Q2. Votre parti est-il en faveur de l’érection d’un monument (statuaire ou plaque commémorative) dédié à la réhabilitation collective des fusillés pour l’exemple de la Guerre 1914-1918 ?

Pourquoi ?

Cela devrait se réaliser en concordance avec la réhabilitation, qui est plus judiciaire que politique. C’est donc en concordance avec un jugement définitif qu’il faudra se pencher sur l’érection d’un monument.

Cette question s’inscrit dans la continuité de la précédente et appelle également une réponse raisonnée et nuancée qui devra faire suite à une analyse individuelle et approfondie de chaque cas et la décision parlementaire qui s’en suivra.

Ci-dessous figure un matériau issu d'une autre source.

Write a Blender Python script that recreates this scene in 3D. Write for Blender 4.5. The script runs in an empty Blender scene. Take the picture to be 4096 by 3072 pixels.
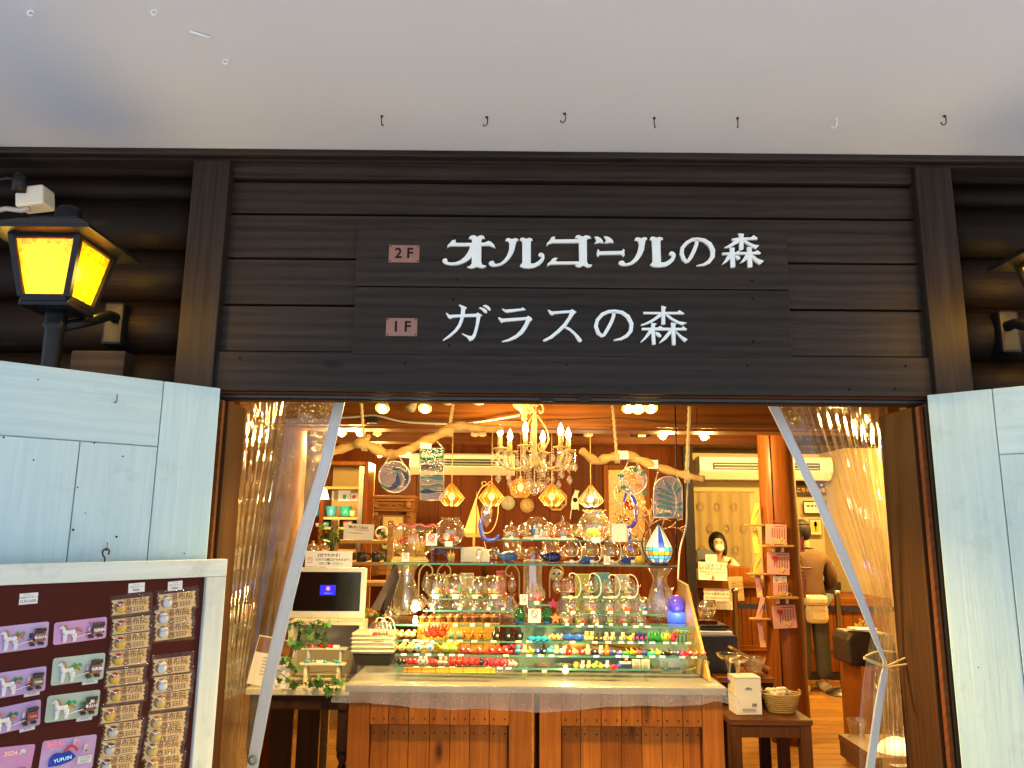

Nous pensons que l’érection d’un tel monument serait à même de rendre justice aux victimes. Les atrocités de cette guerre doivent être commémorées, y compris celles qui sont le fait de l’État belge comme c’est le cas en l’occurrence.

Un tel monument permettrait de disposer d’un lieu mémoriel spécifique pour que tous puissent connaître l’histoire de ces hommes.

Un trajet de mémoire doit être initié afin de faire toute la clarté et amener la reconnaissance nécessaire à ces moments sombres de notre histoire. Les Engagés peuvent souscrire à la création d’une plaque commémorative et explicative.